Asimismo, las recomendaciones de la Comisión de la Verdad, que incluyeron un capítulo específico sobre orientaciones e identidades diversas, siguen sin traducirse en programas reales de reparación ni en presupuestos efectivos.

Los cuerpos asesinados no son cifras sueltas, son evidencia del carácter excluyente de un modelo que niega la ciudadanía plena a quienes no responden a la lógica heteronormada.

Las 34 muertes registradas hasta abril de 2025, de personas como Daniela, Sara o Jonatan, deben ser entendidas como parte de una política estructural de despojo, exclusión y aniquilamiento.

La calle como escenario de disputa

Por tal razón, cada cuerpo que arrebatan es una razón más para salir a las calles y exigir políticas públicas concretas, materializables, que tengan participación en el diseño de ciudad, presencia en los presupuestos y reconocimiento en la memoria oficial del país.

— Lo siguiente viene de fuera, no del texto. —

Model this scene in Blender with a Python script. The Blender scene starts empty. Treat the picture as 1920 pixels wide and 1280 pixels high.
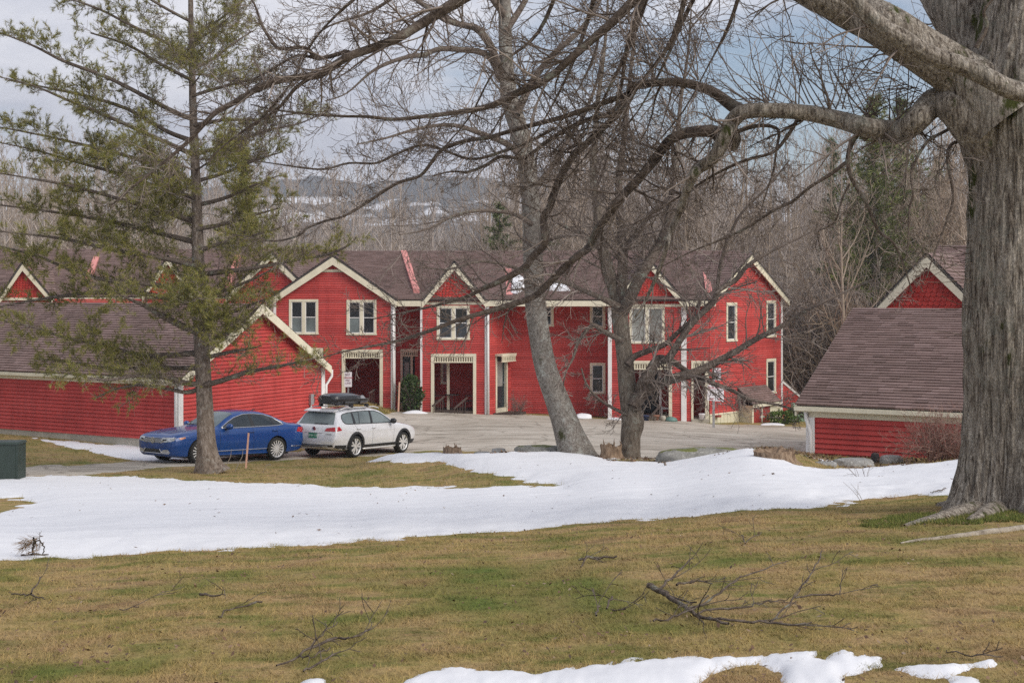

No puede haber paz sin justicia para las personas diversas, ni democracia mientras la vida de algunas personas sigue siendo prescindible. El momento demanda más que duelo: exige acción colectiva.

Los distintos sectores que luchan por erradicar la violencia contra las personas LGBTIQ+ hacen un llamado urgente al gobierno popular que han respaldado: es hora de despertar y avanzar con acciones estratégicas que materialice lo escrito solo por cumplir. Se requiere una respuesta decidida frente a la grave crisis humanitaria que afecta, sobre todo, a las mujeres trans.

Así pues, el llamado es al Gobierno y a la sociedad. La violencia por prejuicio no es un fenómeno externo a la vida cotidiana, se alimenta de chistes homofóbicos, del silencio de las instituciones educativas, de la moral selectiva de las iglesias, del periodismo que estigmatiza, de la complicidad pasiva de quienes prefieren mirar a otro lado. Transformar esta realidad implica disputar el sentido mismo de lo público.

Por ello, se debe hacer del duelo una bandera, de la rabia una consigna y de la memoria un acto de justicia. La vida de las compañeras, compañeres y compañeros no será borrada por los discursos del poder ni por la indiferencia estatal.

Se exigen verdad, justicia, reparación y garantías de no repetición, también una vida digna, espacios de amor, trabajo, arte, salud, educación y libertad. Porque el derecho a existir no se mendiga: se exige y defiende.

Ante esta emergencia, el Colectivo León Zuleta propone un mayor acompañamiento del Estado y el Gobierno a las regiones desde lo nacional para incentivar el freno de la racha de asesinatos. Hacer visible la política nacional y las regionales de los sectores LGBTIQ+ en Colombia.

Las calles no son solo lugar de protesta; son territorio de organización y las tomaremos porque allí también se hace política. El derecho a existir no se posterga y este también es el momento, se hará, con o sin permiso. Porque no basta con no morir, queremos vivir. Vivir dignamente.